As to his part in “3:10 to Yuma,” Fonda credited his getting it to good, old-fashioned effort. “My agent…knew about the character, and he also knew that Mangold was not interested in me playing the character. But he thought I was right for it. My publicist…who’s also Jim Mangold’s publicist, also heard he was not interested in me playing this character, because he thought I was too laconic—it was ‘Ulee’s Gold,’ I guess. I hadn’t read the script, I just wanted to work with Jim Mangold, and I like westerns. I knew ‘3:10 to Yuma,’ because I saw it when it first came out—I was seventeen. And I went down to meet him, and within fifteen minutes he understood that I had great energy and I could play this man of flinty steel. I’m a stone-cold killer. I’d probably be as happy wasting the Chinese as the Apaches.”

One change in the script before shooting began, however, gave Fonda pause. “I got to Santa Fe, and I was reading some of the re-writes,” he recalled. “And I went in to Jim in his office and I said, ‘You know what? You’ve dropped a real character-defining line here, and I think it should go back in.’ And he said, ‘What would that be?’” And Fonda used the same drawl he gives the character in the film to say, “‘Rode in here, sure as hell can ride out.’ Lots of Duke in it.”
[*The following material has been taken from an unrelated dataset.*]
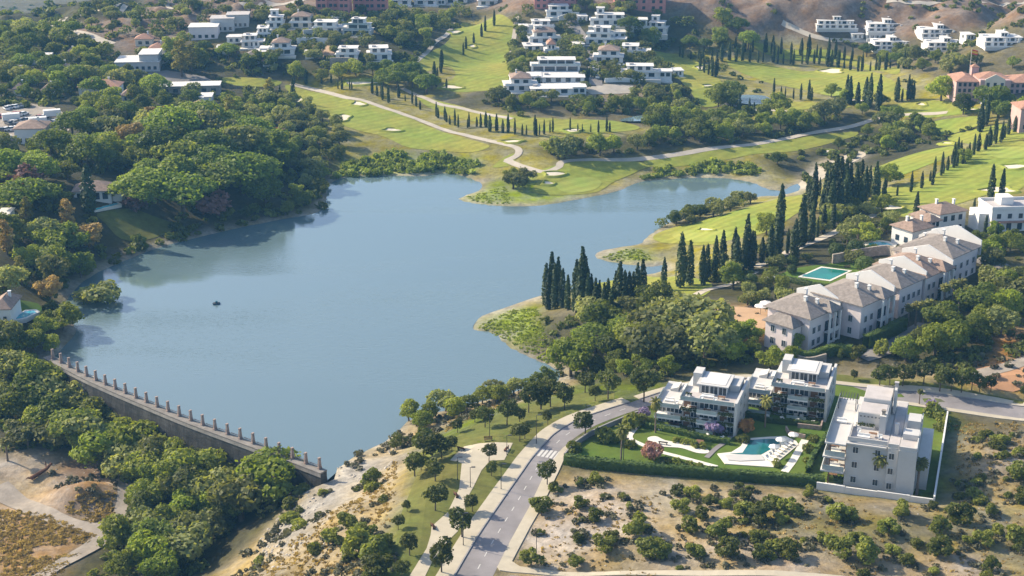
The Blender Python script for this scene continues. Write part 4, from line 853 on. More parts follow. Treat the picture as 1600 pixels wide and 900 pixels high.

Mention of The Duke led Fonda to comment on the great western star. “John Wayne is a very underrated actor as far as I’m concerned,” he said. You have to understand—[as a boy] I didn’t know who John Wayne was, because I knew him as a guy. There was Randolph Scott, Ward Bond, John Ford, John Wayne and my father all playing pitch [a western card game] at our house. So I got to know all these great western actors, and took that into my own western ethic, and [use it] when I get to play characters in thew west.”

Fonda continued to reminisce about Wayne: “He had great charisma, and he was a beautiful young actor. And think of the character arc that he’s played in his roles. Think of the difference between ‘She Wore and Yellow Ribbon’ and ‘The Searchers’—a mean son-of-a-bitch, absolutely terrifying. And ‘Red River’—conflicted. So when he gets an Academy Award, he says, ‘Is that all I had to do—put a patch on my eye?’”

That took him to the question of why many fewer westerns are being made today than in earlier decades. “It is a loss,” he said, “but it’s not something that can’t be reclaimed. Because you look at ‘Unforgiven,’ and how do you explain its success? ‘Dances With Wolves’—everyone told Kevin Costner you can’t do that, you can’t do that. He was like the little engine—‘Yeah, I will.’ ‘Open Range.’ There are some good westerns. I love ‘Silverado.’ But everyone told Costner he couldn’t make ‘Dances With Wolves’ because cowboy movies, western movies don’t make money. Well, I think ours is going to make money. And then there’s a chance more westerns will be made. But this axiom that ‘westerns don’t make money’ was already there [in 1971], when I came up with ‘The Hired Hand,’ despite all Clint’s films.”

One can only hope that “3:10 to Yuma” will again prove “them” wrong.